Kemfert übte aber auch harte Kritik an Nord Stream 2. Der Bau einer solch teuren Pipeline sei "umweltpolitisch schädlich, energiewirtschaftlich unnötig und betriebswirtschaftlich unrentabel". Die Pipeline soll es ermöglichen, russisches Erdgas in weitaus größerem Umfang als bisher direkt durch die Ostsee nach Deutschland zu liefern.
Deutschland erwartet Verzögerung
Die deutsche Bundesregierung fürchtet durch die im Raum stehenden US-Sanktionen eine Verzögerung. Das werde das Vorhaben zurückwerfen, sagte Transatlantik-Koordinator Peter Beyer am Montag im Deutschlandfunk. Eine Fertigstellung sei für das zweite Halbjahr 2020 zu erwarten.
Der CDU-Politiker Beyer sagte, die Strafmaßnahmen kämen angesichts der anhaltenden US-Kritik nicht überraschend. "Das trifft uns schon sehr." Trotzdem sei eine Eskalationsspirale mit Gegenmaßnahmen nicht sinnvoll.

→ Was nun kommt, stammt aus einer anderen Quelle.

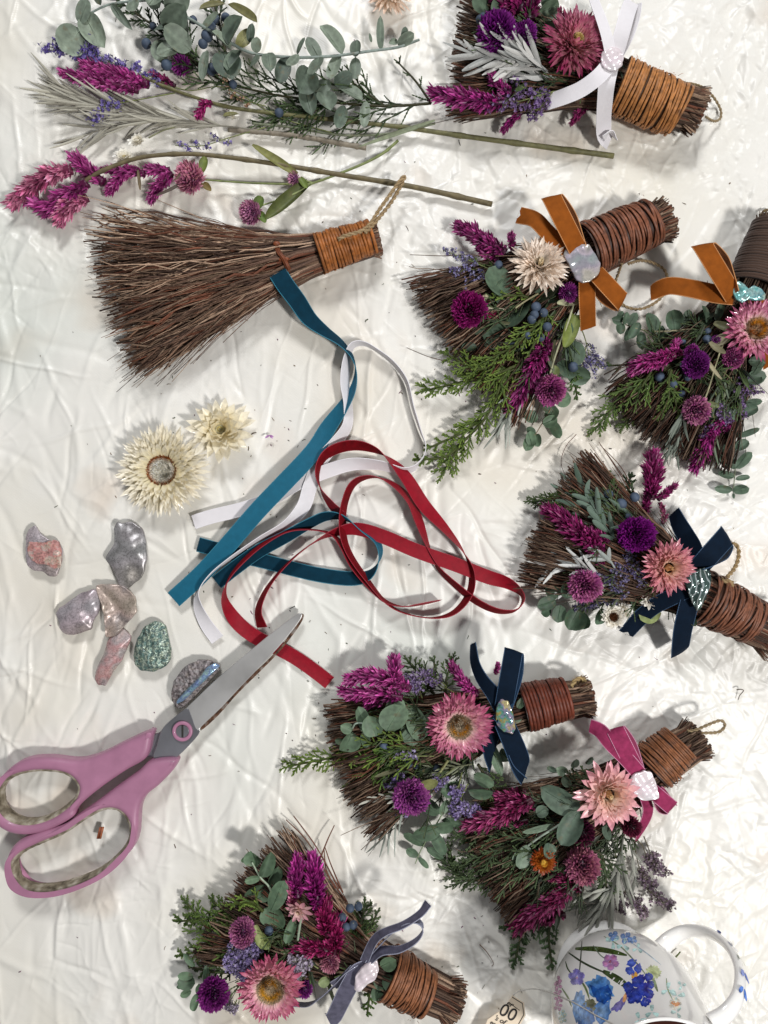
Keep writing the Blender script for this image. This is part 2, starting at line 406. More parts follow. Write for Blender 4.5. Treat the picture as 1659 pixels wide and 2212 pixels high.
MAG = ('#6b0f4a', '#a31a7c', '#c83aa0')
def celosia(pts, R, parent, cols=MAG, n=58, per=15, label=None, name='celosia_plume', lenf=0.52, taper=0.75):
    """pts (x,y,z) base -> tip ; spikelets of pointed bracts round the axis"""
    P = crom(KK(pts), 8); P = resample(P, 40); R = sc(R) * 1.32; mb = MB()
    T = nrm(np.gradient(P, axis=0)); Ltot = np.sum(np.linalg.norm(np.diff(P, axis=0), axis=1))
    n = int(max(18, n * 1.25)); cs = [hx(q) for q in cols]
    for k in range(n):
        t = (k + rng.uniform(0, 1)) / n; i = min(39, int(t * 39)); p = P[i]; tt = T[i]
        env = math.sin(math.pi * min(1, 0.16 + 0.84 * (1 - t) ** taper) ** 0.9) ** 0.7 if t < 0.97 else 0.2
        env = max(env, 0.16) * (1 - 0.25 * t)
        u, v, _ = basis(tt); a = k * 2.399 + rng.normal(0, .3)
        rad = math.cos(a) * u + math.sin(a) * v
        sd = nrm(rad * (1.0 - 0.55 * t) + tt * (0.55 + 1.1 * t))
        SL = R * env * rng.uniform(0.7, 1.25)
        m = per
        s_ = rng.uniform(0.12, 0.95, m)[:, None]
        fan = nrm(sd * 1.0 + 0.55 * rdir(m) + tt * .25)
        base = p + sd * SL * 0.62 * s_
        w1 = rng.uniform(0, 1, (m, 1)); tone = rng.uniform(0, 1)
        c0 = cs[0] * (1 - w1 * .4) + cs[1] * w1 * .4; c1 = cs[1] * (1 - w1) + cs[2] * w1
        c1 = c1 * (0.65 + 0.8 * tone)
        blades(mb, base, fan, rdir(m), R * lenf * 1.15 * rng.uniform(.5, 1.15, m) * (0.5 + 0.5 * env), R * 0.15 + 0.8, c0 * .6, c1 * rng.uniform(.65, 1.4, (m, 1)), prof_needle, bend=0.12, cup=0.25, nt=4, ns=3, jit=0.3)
    tubes(mb, P, np.linspace(R * .25, R * .06, 40), 6, cs[0] * 0.5)
    o = mb.build(name, M_petal, parent)
    if label: o['label'] = label
    return o

EUC = ('#4f6354', '#6f8473')
def eucalyptus(pts, leaf, pairs, parent, cols=EUC, up=0.6, aspect=0.92, name='eucalyptus_sprig', w0=1.0, w1=0.55, stemr=2.0, flat=0.75, grouped=None):
    P = resample(crom(KK(pts), 8), 60); T = nrm(np.gradient(P, axis=0)); mb = MB()
    leaf = sc(leaf)
    tubes(mb, P, np.linspace(stemr, stemr * 0.45, 60), 6, hx('#8a8f72'))
    o = mb.build(name, M_leaf, parent)
    lb = MB(); lk = np.array([.84, .82, .72]); ca, cb = hx(cols[0]) * lk, hx(cols[1]) * lk
    for k in range(pairs):
        t = (k + 0.4) / pairs; i = int(t * 59); p, tt = P[i], T[i]
        sz = leaf * (w0 * (1 - t) + w1 * t)
        u, v, _ = basis(tt)
        side = nrm(np.cross(tt, [0, 0, 1.0])); upv = np.cross(side, tt)
        for sg in (-1, 1):
            ang = rng.normal(0, 0.35) + (0 if k % 2 == 0 else 0.5)
            dd = nrm(side * sg * math.cos(ang) + upv * abs(math.sin(ang)) * up + tt * rng.uniform(0.15, 0.6))
            nn = nrm(np.array([0, 0, 1.0]) * flat + 0.55 * rdir(1)[0] + upv * 0.2)
            c = ca * rng.uniform(.75, 1.0) if rng.uniform() < .5 else cb * rng.uniform(.8, 1.1)
            L = sz * rng.uniform(.85, 1.12)
            blades(lb, p + dd * 2, dd, nn, L, L * aspect * rng.uniform(.85, 1.05), c * 0.9, c, prof_round, bend=rng.normal(0.05, 0.14), cup=rng.uniform(-0.10, 0.16), nt=9, ns=7, jit=0.08, wavy=0.02)
    lb.build('leaves', M_leaf, o)
    return o
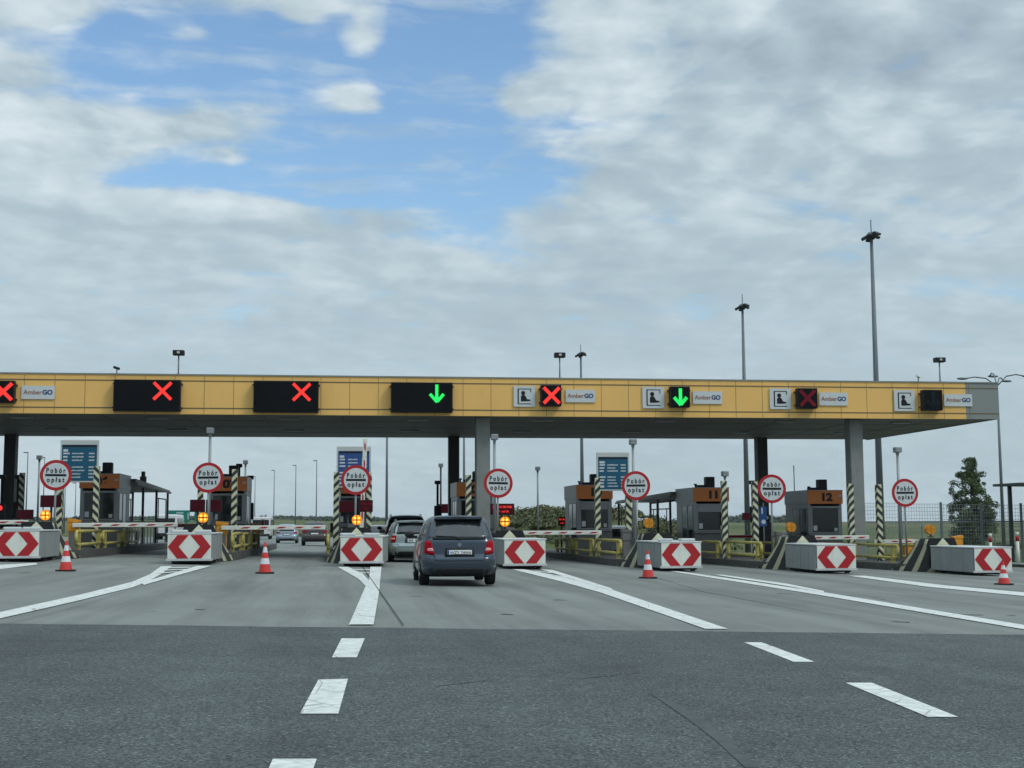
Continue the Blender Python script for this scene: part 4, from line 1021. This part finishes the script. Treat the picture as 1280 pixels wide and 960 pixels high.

Beyer ergänzte mit Blick auf die USA: "Es geht natürlich auch darum, dass sie ihren eigenen Flüssiggasmarkt in Europa entwickeln wollen." Flüssiggas aus den USA sei aber erheblich teurer.
Die stellvertretende Regierungssprecherin Ulrike Demmer sagte am Montag in Berlin: "Wir gucken uns das genau an und werden dann über alles Weitere entscheiden.“ Eine Sprecherin des Wirtschaftsministeriums bekräftigte die deutsche Position, wonach exterritoriale Sanktionen abgelehnt werden. Die deutsche Regierung hatte Gegenmaßnahmen in Form von Sanktionen bereits ausgeschlossen.
US-Präsident Donald Trump hatte am Freitag den neuen Verteidigungshaushalt unterzeichnet und damit die darin enthaltenen Sanktionen gegen Nord Stream 2 in Kraft gesetzt. Sie richten sich gegen Firmen, die am Verlegen der Pipeline beteiligt sind, sowie deren Eigner. Als Strafmaßnahmen vorgesehen sind Einreiseverbote und das Einfrieren von Vermögen in den USA.